Nine years later, we are
in a very different place. Not only do I no longer have the energy or interest
in playing the role of "the man with the plan," but the very
community has changed as well. Now we are simultaneously in a place where
we can help one another "open our eyes and ears to make what is cloudy and
opaque clear and beautiful. Our work in shared ministry is to proclaim to
others what we have experienced in prayer: we are all much more loving people
than we realize." (Nouwen)
Yesterday, both during
worship and while at the CROP Walk, I glimpsed again the possibilities of our
new reality. And as one of my favorite people said, "You can see it in all
the pictures taken at the walk. So many smiles. So much love and joy at being
with one another in service to others!" In his book re: Spiritual
Formation, Nouwen reminds us that "the training and work of spiritual
formation requires an articulate not-knowingness and a receptive emptiness
through which God can be revealed."
Just as theology asks us
to empty our cup so that we can open our min to the incomprehensible things of
God, spirituality asks us to empty our mind so that we can open our heart to
receive life as a gift to be lived. Even more than our mind, it is our heart
that needs to be empty enough for the Spirit to enter and fill it. This process
for self-emptying and spirit-filing is called spiritual formation - the
gradual development of the heart of God in the life of a human being
(and dare I add a congregation?) aided by contemplative
prayer, inclusive community and compassionate ministry.
The essence of this work,
for those who pray from the heart, is to first encounter a personal
transformation where what appears opaque in the world becomes transparent. This
is what we are initially called to consider: learning how to taste and see the
goodness of the Lord. Our commitment is to become open and empty through
contemplative prayer in order that we might "see and make visible that
which is hidden from ordinary sight." St.
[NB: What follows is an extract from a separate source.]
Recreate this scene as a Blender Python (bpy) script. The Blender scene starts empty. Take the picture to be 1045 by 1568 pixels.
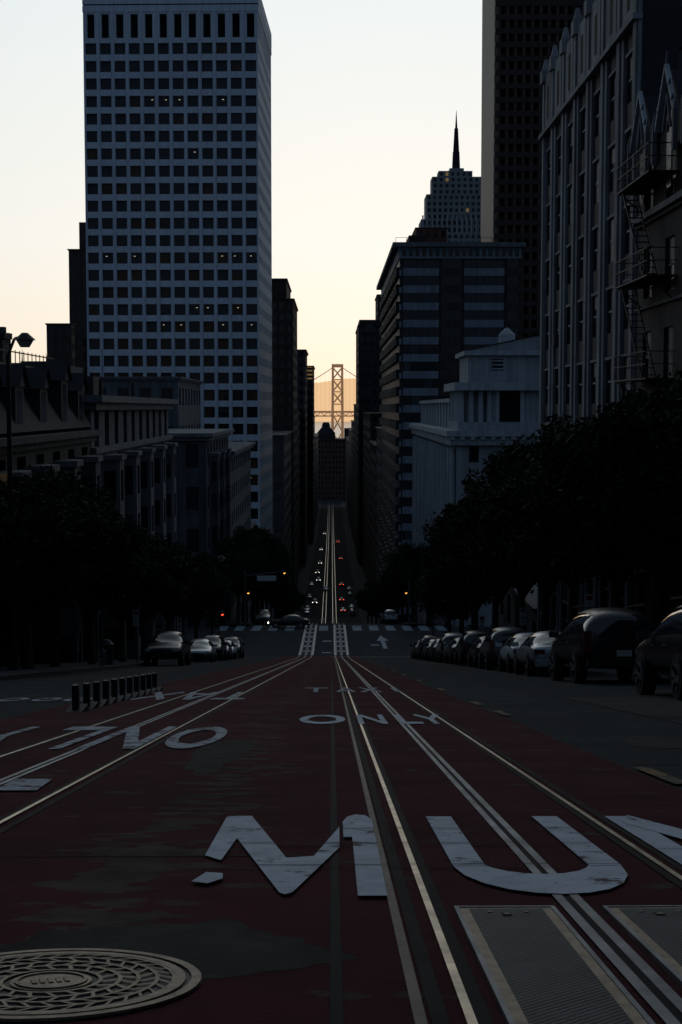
import bpy, math, random, bisect
from mathutils import Vector, Matrix
R = random.Random(7)
scene = bpy.context.scene
scene.view_settings.view_transform = 'Standard'
scene.view_settings.look = 'None'
scene.view_settings.exposure = 0

# ------------------------------------------------------------ materials
def mat(name, col, rough=0.8, metal=0.0, var=0.25, scale=1.5, bump=0.0, spec=0.3, emit=None, es=0.0, detail=6, streak=0):
    m = bpy.data.materials.new(name); m.use_nodes = True
    nt = m.node_tree; b = nt.nodes['Principled BSDF']
    b.inputs['Roughness'].default_value = rough
    b.inputs['Metallic'].default_value = metal
    b.inputs['Specular IOR Level'].default_value = spec
    tc = nt.nodes.new('ShaderNodeTexCoord')
    n = nt.nodes.new('ShaderNodeTexNoise'); n.inputs['Scale'].default_value = scale
    n.inputs['Detail'].default_value = detail; n.inputs['Roughness'].default_value = 0.65
    nt.links.new(tc.outputs['Object'], n.inputs['Vector'])
    cr = nt.nodes.new('ShaderNodeValToRGB')
    cr.color_ramp.elements[0].position = 0.3; cr.color_ramp.elements[1].position = 0.7
    cr.color_ramp.elements[0].color = (*[c*(1-var) for c in col], 1)
    cr.color_ramp.elements[1].color = (*[min(1, c*(1+var)) for c in col], 1)
    nt.links.new(n.outputs['Fac'], cr.inputs['Fac'])
    out = cr.outputs['Color']
    if streak:   # weather streaks running down a wall
        mp = nt.nodes.new('ShaderNodeMapping'); mp.inputs['Scale'].default_value = (1.6, 1.6, .06)
        nt.links.new(tc.outputs['Object'], mp.inputs['Vector'])
        n3 = nt.nodes.new('ShaderNodeTexNoise'); n3.inputs['Scale'].default_value = 1.0; n3.inputs['Detail'].default_value = 5
        nt.links.new(mp.outputs['Vector'], n3.inputs['Vector'])
        c3 = nt.nodes.new('ShaderNodeValToRGB'); c3.color_ramp.elements[0].position = .35; c3.color_ramp.elements[1].position = .62
        c3.color_ramp.elements[0].color = (1-streak,)*3+(1,); c3.color_ramp.elements[1].color = (1.05,1.05,1.05,1)
        nt.links.new(n3.outputs['Fac'], c3.inputs['Fac'])
        mx = nt.nodes.new('ShaderNodeMix'); mx.data_type = 'RGBA'; mx.blend_type = 'MULTIPLY'; mx.inputs['Factor'].default_value = 1
        nt.links.new(out, mx.inputs['A']); nt.links.new(c3.outputs['Color'], mx.inputs['B']); out = mx.outputs['Result']
    nt.links.new(out, b.inputs['Base Color'])
    if bump > 0:
        n2 = nt.nodes.new('ShaderNodeTexNoise'); n2.inputs['Scale'].default_value = scale*25
        n2.inputs['Detail'].default_value = 3
        nt.links.new(tc.outputs['Object'], n2.inputs['Vector'])
        bp = nt.nodes.new('ShaderNodeBump'); bp.inputs['Strength'].default_value = bump
        bp.inputs['Distance'].default_value = 0.02
        nt.links.new(n2.outputs['Fac'], bp.inputs['Height'])
        nt.links.new(bp.outputs['Normal'], b.inputs['Normal'])
    if emit:
        b.inputs['Emission Color'].default_value = (*emit, 1)
        b.inputs['Emission Strength'].default_value = es
    return m

M = {}
M['concrete_white'] = mat('white_concrete', (.55,.63,.73), .75, var=.07, scale=.15, streak=.12)
M['stone_light'] = mat('light_stone', (.105,.117,.13), .85, var=.25, scale=.6, streak=.35)
M['temple'] = mat('temple_stone', (.28,.31,.345), .85, var=.18, scale=.4, streak=.3)
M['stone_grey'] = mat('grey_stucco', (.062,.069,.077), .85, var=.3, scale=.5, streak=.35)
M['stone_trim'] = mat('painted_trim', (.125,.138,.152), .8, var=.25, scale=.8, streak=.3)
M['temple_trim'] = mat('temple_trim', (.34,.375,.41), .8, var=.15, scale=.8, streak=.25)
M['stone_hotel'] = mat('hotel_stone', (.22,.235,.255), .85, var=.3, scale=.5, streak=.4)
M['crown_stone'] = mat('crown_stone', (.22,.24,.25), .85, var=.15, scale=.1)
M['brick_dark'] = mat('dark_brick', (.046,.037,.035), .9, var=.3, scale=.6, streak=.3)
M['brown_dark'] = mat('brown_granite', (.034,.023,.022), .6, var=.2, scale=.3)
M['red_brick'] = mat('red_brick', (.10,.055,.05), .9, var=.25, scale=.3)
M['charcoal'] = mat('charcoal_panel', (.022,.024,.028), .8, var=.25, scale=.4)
M['spandrel'] = mat('spandrel_panel', (.17,.22,.27), .7, var=.18, scale=.3, streak=.25)
M['roof_dark'] = mat('slate_roof', (.022,.022,.026), .85, var=.3, scale=2)
M['iron'] = mat('black_iron', (.018,.018,.020), .6, metal=.3, var=.2, scale=3)
M['glass'] = mat('window_glass', (.008,.012,.02), .12, var=.3, scale=.4, spec=.35)
M['glass_b'] = mat('window_blind', (.035,.045,.055), .5, var=.3, scale=.4)
M['glass_w'] = mat('window_warm', (.055,.026,.013), .3, var=.5, scale=.3, spec=.3)  # brown tint; on the white tower it stands in for warm reflections
M['glass_l'] = mat('window_lit', (.2,.15,.08), .5, emit=(1,.62,.25), es=.12)
M['lamp_spot'] = mat('ceiling_light', (.8,.7,.5), .5, emit=(1,.85,.6), es=.6)
M['asphalt'] = mat('asphalt', (.022,.028,.032), .93, var=.4, scale=.8, bump=.5, spec=.10)
M['ground'] = mat('ground_soil', (.05,.05,.05), .95, var=.2, scale=.05, spec=.1)
M['sidewalk'] = mat('sidewalk_concrete', (.055,.06,.064), .9, var=.25, scale=1.2, bump=.2, spec=.10)
M['rail'] = mat('rail_steel', (.46,.41,.33), .36, metal=1, var=.5, scale=6)
M['slotsteel'] = mat('slot_steel', (.22,.23,.25), .55, metal=.4, var=.55, scale=2.2)
M['trackpad'] = mat('track_concrete', (.34,.35,.36), .6, var=.3, scale=1.2, spec=.3)
M['tan'] = mat('worn_edge_strip', (.024,.022,.021), .85, metal=.0, var=.5, scale=3, spec=.10)
M['steel_strip'] = mat('worn_steel_strip_metal', (.085,.074,.062), .6, metal=.5, var=.6, scale=3)
M['tar'] = mat('tar_seam', (.010,.010,.011), .8, var=.2, scale=6, spec=.10)
M['patch'] = mat('asphalt_patch', (.046,.046,.043), .92, var=.35, scale=3.2, bump=.5, spec=.08)
M['leaf'] = mat('foliage', (.026,.033,.019), .85, var=.5, scale=.9, spec=.08)
M['bark'] = mat('bark', (.035,.03,.026), .95, var=.3, scale=5, bump=.5)
M['rubber'] = mat('tyre_rubber', (.015,.015,.015), .85, var=.2, scale=5)
M['rim'] = mat('wheel_rim', (.35,.35,.36), .35, metal=.9, var=.1, scale=5)
M['car_glass'] = mat('car_glass', (.01,.012,.014), .05, var=.1, spec=.6)
M['tail'] = mat('tail_lens', (.12,.008,.008), .25, var=.1, spec=.4)
M['tail_on'] = mat('tail_lens_lit', (.3,.01,.01), .3, emit=(1,.08,.03), es=3)
M['head'] = mat('headlamp_lens', (.4,.4,.4), .2, var=.1, spec=.5)
M['head_on'] = mat('headlamp_lit', (.8,.8,.8), .3, emit=(1,.9,.75), es=4)
M['amber_on'] = mat('amber_lamp', (.8,.4,.1), .3, emit=(1,.4,.06), es=3)
M['plate'] = mat('licence_plate', (.4,.4,.38), .5, var=.1)
M['sign'] = mat('sign_face', (.33,.36,.38), .6, var=.1)
M['galv'] = mat('galvanised_pole', (.08,.08,.09), .6, metal=.4, var=.2)
M['water'] = mat('bay_water', (.05,.06,.07), .2, var=.1, scale=.02, bump=0, spec=.5)
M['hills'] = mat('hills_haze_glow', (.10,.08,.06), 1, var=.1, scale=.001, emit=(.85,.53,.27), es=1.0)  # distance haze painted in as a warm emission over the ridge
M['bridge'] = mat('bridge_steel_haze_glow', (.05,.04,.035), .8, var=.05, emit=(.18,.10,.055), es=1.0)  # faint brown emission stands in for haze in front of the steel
M['poster_y'] = mat('poster_yellow', (.25,.13,.02), .6, var=.4, scale=1.5)
M['poster_d'] = mat('poster_dark', (.05,.03,.03), .6, var=.5, scale=2)
for k,c,me in (('black',(.012,.012,.014),.2),('silver',(.42,.44,.46),.5),('white',(.55,.58,.62),0),('grey',(.09,.1,.11),.4),('blue',(.05,.08,.13),.3),('red',(.16,.02,.02),.2)):
    M['paint_'+k] = mat('car_paint_'+k, c, .28, metal=me, var=.05, spec=.5)

def worn_paint(name, col, under, thr=.42, sc=3.2):
    m = mat(name, col, .75, var=.2, scale=5, bump=.3, spec=.2)
    nt = m.node_tree; b = nt.nodes['Principled BSDF']
    src = b.inputs['Base Color'].links[0].from_socket
    tc = nt.nodes.new('ShaderNodeTexCoord')
    n = nt.nodes.new('ShaderNodeTexNoise'); n.inputs['Scale'].default_value = sc
    n.inputs['Detail'].default_value = 9; n.inputs['Roughness'].default_value = .78
    nt.links.new(tc.outputs['Object'], n.inputs['Vector'])
    cr = nt.nodes.new('ShaderNodeValToRGB')
    cr.color_ramp.elements[0].position = thr-.03; cr.color_ramp.elements[1].position = thr+.02
    nt.links.new(n.outputs['Fac'], cr.inputs['Fac'])
    mx = nt.nodes.new('ShaderNodeMix'); mx.data_type = 'RGBA'
    mx.inputs['A'].default_value = (*under, 1)
    nt.links.new(src, mx.inputs['B']); nt.links.new(cr.outputs['Color'], mx.inputs['Factor'])
    nt.links.new(mx.outputs['Result'], b.inputs['Base Color'])
    return m
M['paint'] = worn_paint('road_paint_white', (.50,.55,.63), (.08,.05,.055), .42)
M['paint_old'] = worn_paint('road_paint_white_worn', (.38,.42,.48), (.06,.03,.036), .47, 4.5)
M['paint_dim'] = worn_paint('crosswalk_paint', (.20,.25,.30), (.04,.045,.05), .44, 2)
M['paint_yel'] = worn_paint('road_paint_yellow', (.20,.12,.05), (.035,.04,.04), .5)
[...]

Paul uses the word "mystery"
- μυστήριον - mysterion - which often confuses contemporary
disciples. It is not a detective story to be solved by
intellectual work nor a collection of obscure facts available only to
the cognoscenti. Christianity is not a Gnostic religion. It is a
grassroots spirituality where all of God's blessings are free, open and
available to all.
+ In I Corinthians 2: 7-8: we speak of the wisdom of God as a mystery, even a hidden wisdom, that God has ordained before the beginning of time.
+ In Romans 16: 25: the preaching of Jesus Christ reveals to us a mystery that has been obscure throughout time.
+ In Colossians 4: 3: in prayer God reveals to us the mystery of Christ.
+ In Colossians 1: 26-27: We pray to God that which has been obscure since the beginning of time - which is Christ in you - might become your hope.
What
Paul is talking about is learning to discern the light in the darkness.
Nouwen calls this
discovering how what is opaque can become transparent.
It is a sacramental vision that sees and trusts the eagle in the egg, the
presence of the Lord in the bread and wine, the grace and living image of God within each
person. It is what Jesus embodied as the Word made Flesh and is at the core
of a grassroots, vibrant ministry in the 21st century.
The
practice of contemplative prayer reveals to us the true nature of things; it
unmasks the illusion of control, the possessiveness of possessions and the
pretense of the false self. For those who practice contemplative prayer, the
world no longer is opaque or dark but has become new and transparent - the new
earth shining with its inherent character. To live spiritually in the world is
to unmask the illusion, dispel the darkness and walk in the light...The Spirit
of God shows us (all) how to move continuously from opaqueness to transparency
in three central relationships: our relationship with nature, with time and
with people.
In another writing, Prayer Embraces the World, Nouwen puts it like this:
Prayer is leading every sorrow to the source of all healing; it is letting the warmth of Jesus' love melt the cold anger of resentment; it is opening a space where joy replaces sadness, mercy supplants bitterness, love displaces fear, gentleness and care overcome hatred and indifference. But most of all, prayer is the way to become and remain part of Jesus' mission to draw all people into the intimacy of God's love.
And in this, there is a NEW ministry and mission within and among us. It is NOT preserving a building or fumbling with a budget. It is not fortifying a burial society for those addicted to the past nor becoming a club of like minded souls in the present. Rather it is cultivating and sharing a heart for God - and living in ways that share God's heart with a hurting world - one person at a time. "I want their hearts to be encouraged and united
in love, so that they may have all the riches of assured understanding and have
the knowledge of God’s mystery, that is, Christ himself,in whom
are hidden all the treasures of wisdom and knowledge." (Colossians 2:2)
Such is the essence of tenderness - God's mystery revealed in Jesus - and such could become our common call into ministry.